Liberdade e ética integram discussão sobre voto obrigatório

A reforma política brasileira é discutida desde o governo de Fernando Henrique Cardoso. Dentre os pontos levantados, figuram a representação proporcional, o voto distrital e a obrigatoriedade do voto. As propostas, se aprovadas, virariam emendas constitucionais. Até hoje, a mais importante implantada foi a reeleição, em 1997. De acordo com Marcos Paulo Veríssimo, professor da Faculdade de Direito da USP, é um consenso de que está na hora de se fazer uma reforma política no país.

O voto passou a ser obrigatório no Brasil na década de 1930, com o Código Eleitoral de 1932. Virou norma constitucional em 1934. Na época, 70% da população brasileira era rural. A obrigatoriedade visava dar credibilidade ao processo eleitoral, deixando-o mais legítimo, já que a participação era pequena.

Hoje, a maioria da população é urbana. Esse ambiente promove o acesso aos meios de comunicação e o nascimento de debates políticos. Os eleitores estão mais aptos a exercer seu direito espontaneamente. O voto obrigatório é, então, questionado. Já existem cerca de 40 projetos de emenda constitucional (PEC) no Congresso Nacional com a intenção de tornar o voto facultativo.

Voto ético

Segundo Paulo Henrique Soares, no artigo “Vantagens e desvantagens do voto obrigatório e do voto facultativo”, publicado em 2004 na Consultoria Legislativa do Senado Federal, os argumentos a favor do voto facultativo giram em torno, basicamente, da liberdade de escolha. Para Veríssimo, o argumento da liberdade é um pouco fraco. “A participação na vida pública implica uma série de deveres”, diz. A liberdade pública, então, possui um dever incorporado a ela. Com educação política, o voto deixaria de ser uma obrigação puramente legal e passaria a ser ética. O principal argumento seria a melhoria da qualidade das eleições, pois os eleitores votariam de maneira menos aleatória.

A discussão do voto facultativo, no entanto, extrapola a questão da liberdade do eleitor e chega aos partidos políticos. Segundo Veríssimo, a não obrigatoriedade forçaria partidos e políticos a levar o eleitor às urnas para depois defender suas propostas. “O voto facultativo obriga a convencer as pessoas de que votar é importante”, diz.

Já os defensores do voto obrigatório acreditam que ele mantém as classes empobrecidas e minorias dentro das discussões políticas. Para Veríssimo, o senão do voto facultativo é o medo de privilegiar. Em países onde o voto é facultativo, nota-se a relação entre pobreza e abstenção. Essa concentra-se em grupos minoritários ou marginalizados da sociedade. Nos Estados Unidos, por exemplo, a abstenção dos negros é muito maior que a dos brancos. “É possível que aconteça um viés no resultado [com o voto facultativo]”, diz.
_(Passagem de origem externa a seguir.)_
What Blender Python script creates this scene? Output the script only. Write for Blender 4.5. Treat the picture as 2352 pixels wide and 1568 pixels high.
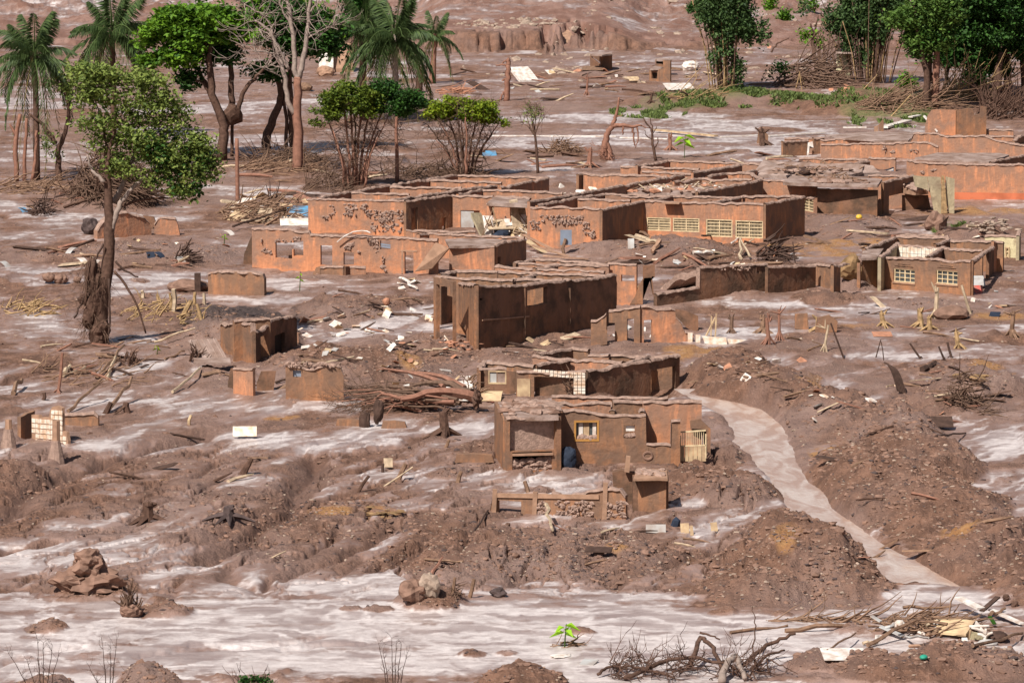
import bpy, math, random
import numpy as np
from mathutils import Vector
random.seed(7); rng = np.random.default_rng(7)
S = bpy.context.scene
for o in list(bpy.data.objects): bpy.data.objects.remove(o)
# ---------------- camera, sky, sun, exposure ----------------
FPX = 11025.0; CX, CY, HOR = 1176.0, 784.0, -609.0     # telephoto view of the valley floor (units of a 2352 px wide picture)
PITCH = math.atan((CY - HOR) / FPX); CH = 27.8
cp, sp = math.cos(PITCH), math.sin(PITCH)
cam = bpy.data.cameras.new('camera'); cam.sensor_width = 36; cam.lens = FPX / 2352 * 36
cam.clip_start = 1; cam.clip_end = 12000
camo = bpy.data.objects.new('camera', cam); S.collection.objects.link(camo)
camo.location = (0, 0, CH); camo.rotation_euler = (math.pi / 2 - PITCH, 0, 0); S.camera = camo
SUN = Vector((0.45, 0.74, -1.0)).normalized()          # direction the light travels
elev = math.asin(-SUN.z); az = math.atan2(-SUN.x, -SUN.y)
W = bpy.data.worlds.new('World'); S.world = W; W.use_nodes = True
nt = W.node_tree; sky = nt.nodes.new('ShaderNodeTexSky'); sky.sky_type = 'NISHITA'; sky.sun_disc = False
sky.sun_elevation = elev; sky.sun_rotation = az; sky.dust_density = 2.0
bg = nt.nodes['Background']; bg.inputs[1].default_value = 0.05
nt.links.new(sky.outputs[0], bg.inputs[0])
sl = bpy.data.lights.new('sun', 'SUN'); sl.energy = 5.0; sl.angle = math.radians(0.5); sl.color = (1, .945, .87)
so = bpy.data.objects.new('sun', sl); S.collection.objects.link(so); so.rotation_euler = SUN.to_track_quat('-Z', 'Y').to_euler()
so.location = (0, 0, 60)
S.view_settings.view_transform = 'Standard'; S.view_settings.look = 'None'; S.view_settings.gamma = 1
S.view_settings.exposure = 0.32; S.view_settings.use_curve_mapping = False
# ---------------- mapping helpers ----------------
FR = {'D': (0, 0, 1)}
def _f(n, ox, oy, w): FR[n] = (ox * .8244, oy * .8244, w * .8244 / 2352)
for n, ox, oy, w in [('R1', 0, 0, 720), ('R2', 710, 0, 720), ('R3', 1420, 0, 720), ('R4', 2133, 0, 720), ('X1', 0, 470, 720),
    ('Z2', 680, 450, 570), ('Z3', 1180, 430, 570), ('Z4', 1730, 400, 570), ('Z5', 2283, 270, 570), ('Z6', 2283, 560, 570),
    ('Y1', 560, 780, 570), ('Y2', 1130, 700, 570), ('Y3', 1600, 680, 570), ('Y4', 1280, 930, 630), ('Y5', 1300, 1250, 650),
    ('Y6', 2100, 900, 753), ('W1', 0, 940, 720), ('V1', 0, 1422, 720), ('V2', 710, 1422, 720), ('V3', 1420, 1422, 720),
    ('V4', 2133, 1422, 720), ('U', 630, 1080, 720)]: _f(n, ox, oy, w)
CUR = ['D']
def fr(n): CUR[0] = n
def D(p):
    ox, oy, k = FR[CUR[0]]; return (ox + p[0] * k, oy + p[1] * k)
def ray(px, py):
    a = (px - CX) / FPX; b = -(py - CY) / FPX
    return np.array([a, cp + b * sp, -sp + b * cp])
def atz(px, py, z):
    d = ray(px, py); t = (z - CH) / d[2]; return np.array([d[0] * t, d[1] * t, z])
def aty(px, py, y):
    d = ray(px, py); t = y / d[1]; return np.array([d[0] * t, y, CH + d[2] * t])
def proj(x, y, z):
    zc = y * cp + (CH - z) * sp; yc = y * sp - (CH - z) * cp
    return CX + FPX * x / zc, CY - FPX * yc / zc
def ppm(py): return (py + 609) * .0357                # picture px per metre at that row
# ---------------- noise ----------------
def _h(ix, iy, s):
    h = (ix.astype(np.int64) * 374761393 + iy.astype(np.int64) * 668265263 + s * 1274126177) & 0x7fffffff
    h = ((h ^ (h >> 13)) * 1103515245) & 0x7fffffff
    return ((h ^ (h >> 16)) & 0xffff) / 65536.0 * 2 * math.pi
def pn(x, y, s=0):
    x = np.asarray(x, float); y = np.asarray(y, float)
    ix = np.floor(x); iy = np.floor(y); fx = x - ix; fy = y - iy
    u = fx * fx * fx * (fx * (fx * 6 - 15) + 10); v = fy * fy * fy * (fy * (fy * 6 - 15) + 10)
    def g(a, b):
        t = _h(ix + a, iy + b, s); return np.cos(t) * (fx - a) + np.sin(t) * (fy - b)
    return ((g(0, 0) * (1 - u) + g(1, 0) * u) * (1 - v) + (g(0, 1) * (1 - u) + g(1, 1) * u) * v) * 1.5
def fbm(x, y, s=0, o=4, g=.5):
    r = 0; a = 1
    for i in range(o):
        r = r + a * pn(x, y, s + i * 17); x = x * 2.03 + 5.1; y = y * 2.03 + 1.7; a *= g
    return r
def ss(a, b, x):
    t = np.clip((x - a) / (b - a), 0, 1); return t * t * (3 - 2 * t)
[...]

O voto obrigatório diminui a abstenção, pois, no Brasil, existem consequências para os ausentes. Quem não justifica sua falta em até 30 dias após a eleição, sofre sanções do Estado até a regularização da situação. Elas variam entre multa de três a dez salários mínimos, impedimento na participação em concurso público e matrícula em instituições de ensino público, dificuldades em fazer identidade e passaporte, entre outras.

A legitimidade da eleição também é um argumento dos defensores da obrigatoriedade, de acordo com o texto de Paulo Henrique Soares. “Quanto mais gente vota, maior a legitimidade do candidato”, diz Veríssimo. No entanto, se o voto facultativo fosse adotado e o comparecimento fosse expressivo, a legitimidade seria ainda maior, pois o fenômeno seria mais espontâneo.

Sociedade dividida

Uma pesquisa realizada pelo Datafolha em maio deste ano revelou eleitores divididos: 48% dos entrevistados são a favor e 48% são contra. Entre os eleitores de 18 a 70 anos, 55% se disse disposto a votar mesmo se o voto não fosse obrigatório. Na pesquisa de dezembro de 2008, 53% foram a favor da obrigatoriedade e 43% foram contrários.